In contrast, households in the bottom 20 percent of the income distribution paid a mere 0.8 percent of federal taxes and the next 20 percent paid only 4.1 percent. The next 20 percent, the middle of the income distribution, paid only 9.3 percent. In total, the lowest-income 60 percent of the population paid only 14.2 percent of federal taxes; this group had 25.8 percent of before-tax income.
A more recent study, by Jeffrey Rohaly of the Brookings-Urban Tax Policy Center, uses different data, assumptions, and income definitions and looks at different years, but obtains very similar results.[3] Rohaly finds that the top 1 percent will pay 24.6 percent of federal taxes in 2010, the next 4 percent will pay another 16.2 percent, and the next 5 percent will pay another 10.6 percent. In total, the top 10 percent will pay 51.4 percent of federal taxes. The lowest-income 20 percent will pay 0.8 percent of federal taxes, the next 20 percent another 4.0 percent, and the middle 20 percent another 10.9 percent. In total, the lowest-income 60 percent of the population will pay only 15.7 percent of federal taxes.
Of course, those numbers cannot settle the question of what tax burdens various income groups ought to bear. Johnston may well contend that, in view of significant and rising income inequality, high-income households should pay still more than they currently do. Others, including myself, may respond that extracting substantial amounts of revenue from those households would require damaging increases in marginal tax rates.[4]
Ultimately, those disagreements must be resolved through the democratic process; the appropriate distribution of the federal tax burden is likely to be an important issue in the upcoming election. Whatever our views, though, we have a responsibility to accurately describe the current system. When households in the bottom 60 percent of the income distribution pay less than one-sixth of all federal taxes and those in the top 1 percent pay a quarter of all federal taxes, it is simply false to claim that the tax system engages in "Niagara-up" redistribution or takes from the many to enrich the few at the top.
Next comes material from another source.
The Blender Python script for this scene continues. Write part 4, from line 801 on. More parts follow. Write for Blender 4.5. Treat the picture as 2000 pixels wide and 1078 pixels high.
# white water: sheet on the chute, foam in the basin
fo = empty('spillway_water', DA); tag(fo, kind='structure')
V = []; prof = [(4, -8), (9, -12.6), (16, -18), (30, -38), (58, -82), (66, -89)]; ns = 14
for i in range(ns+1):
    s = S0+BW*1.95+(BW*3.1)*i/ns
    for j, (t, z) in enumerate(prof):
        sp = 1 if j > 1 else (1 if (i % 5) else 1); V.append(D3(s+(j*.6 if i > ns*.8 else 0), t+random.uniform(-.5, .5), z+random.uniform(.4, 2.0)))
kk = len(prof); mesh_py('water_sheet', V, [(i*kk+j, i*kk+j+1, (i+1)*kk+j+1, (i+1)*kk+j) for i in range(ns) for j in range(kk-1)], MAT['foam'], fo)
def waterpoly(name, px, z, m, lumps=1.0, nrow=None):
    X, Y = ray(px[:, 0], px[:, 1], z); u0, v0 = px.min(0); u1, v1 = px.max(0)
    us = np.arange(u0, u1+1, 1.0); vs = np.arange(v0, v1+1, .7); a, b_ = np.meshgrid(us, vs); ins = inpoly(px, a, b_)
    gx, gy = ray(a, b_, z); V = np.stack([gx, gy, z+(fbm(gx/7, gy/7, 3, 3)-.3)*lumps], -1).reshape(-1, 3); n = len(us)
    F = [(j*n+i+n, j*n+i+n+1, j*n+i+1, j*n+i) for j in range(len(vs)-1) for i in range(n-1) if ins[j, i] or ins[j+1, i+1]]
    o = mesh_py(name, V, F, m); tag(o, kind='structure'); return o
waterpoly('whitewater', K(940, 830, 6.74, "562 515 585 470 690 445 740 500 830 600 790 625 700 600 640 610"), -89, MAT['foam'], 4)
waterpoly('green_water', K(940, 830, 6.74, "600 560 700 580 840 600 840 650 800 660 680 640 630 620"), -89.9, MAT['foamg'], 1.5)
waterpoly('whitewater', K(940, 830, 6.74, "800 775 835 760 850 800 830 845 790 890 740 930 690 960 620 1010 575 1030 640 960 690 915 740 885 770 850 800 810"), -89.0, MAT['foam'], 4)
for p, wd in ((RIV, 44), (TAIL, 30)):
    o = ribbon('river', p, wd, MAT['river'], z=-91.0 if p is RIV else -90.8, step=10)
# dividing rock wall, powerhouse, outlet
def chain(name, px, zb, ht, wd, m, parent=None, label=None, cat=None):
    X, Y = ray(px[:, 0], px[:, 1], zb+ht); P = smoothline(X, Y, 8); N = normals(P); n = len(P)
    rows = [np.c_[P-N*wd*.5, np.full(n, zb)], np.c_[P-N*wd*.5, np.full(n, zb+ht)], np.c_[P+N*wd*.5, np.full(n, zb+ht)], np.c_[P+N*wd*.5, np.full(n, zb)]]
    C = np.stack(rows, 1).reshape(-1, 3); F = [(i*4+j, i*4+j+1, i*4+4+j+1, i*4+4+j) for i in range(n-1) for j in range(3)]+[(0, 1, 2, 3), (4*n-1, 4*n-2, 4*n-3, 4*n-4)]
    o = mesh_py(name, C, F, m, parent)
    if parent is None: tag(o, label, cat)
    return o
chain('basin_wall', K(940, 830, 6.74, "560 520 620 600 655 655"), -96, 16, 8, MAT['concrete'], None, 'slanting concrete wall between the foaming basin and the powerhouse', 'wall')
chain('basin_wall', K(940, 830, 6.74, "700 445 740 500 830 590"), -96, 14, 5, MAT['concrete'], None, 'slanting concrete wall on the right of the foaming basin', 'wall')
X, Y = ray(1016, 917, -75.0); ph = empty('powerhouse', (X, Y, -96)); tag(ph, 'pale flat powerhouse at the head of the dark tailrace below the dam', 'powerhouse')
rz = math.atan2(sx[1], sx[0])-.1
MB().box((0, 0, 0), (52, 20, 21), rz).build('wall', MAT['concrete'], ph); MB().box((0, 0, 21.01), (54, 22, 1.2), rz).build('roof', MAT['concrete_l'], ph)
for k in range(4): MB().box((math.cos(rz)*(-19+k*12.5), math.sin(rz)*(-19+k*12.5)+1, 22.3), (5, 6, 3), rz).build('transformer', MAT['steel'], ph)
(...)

Alan D. Viard is a resident scholar at AEI.
Notes:
1 Joseph J. Thorndike and Christopher Bergin, "Conversations: David Cay Johnston," Tax Notes, June 2, 2008, p. 918. The quoted statement appears on page 921.
2 Historical Effective Tax Rates: 1979 to 2005, Dec. 2007, http://www.cbo.gov/ftpdocs/88xx/doc8885/12-11-HistoricalTaxRates.pdf. The cited statistics are in Summary Table 2 on page 7 of the report. The CBO provides a spreadsheet with detailed data at http://www.cbo.gov/ftpdocs/88xx/doc8885/Appendix_tables_toc.xls.
3 Jeffrey Rohaly, "The Distribution of Federal Taxes, 2008-2011," June 2008, http://www.taxpolicycenter.org/UploadedPDF/1001189_federal_taxes.pdf. The cited statistics are in Table 4 on page 6 of the study. Rohaly finds even greater progressivity for 2008, presumably due to this year's stimulus rebates.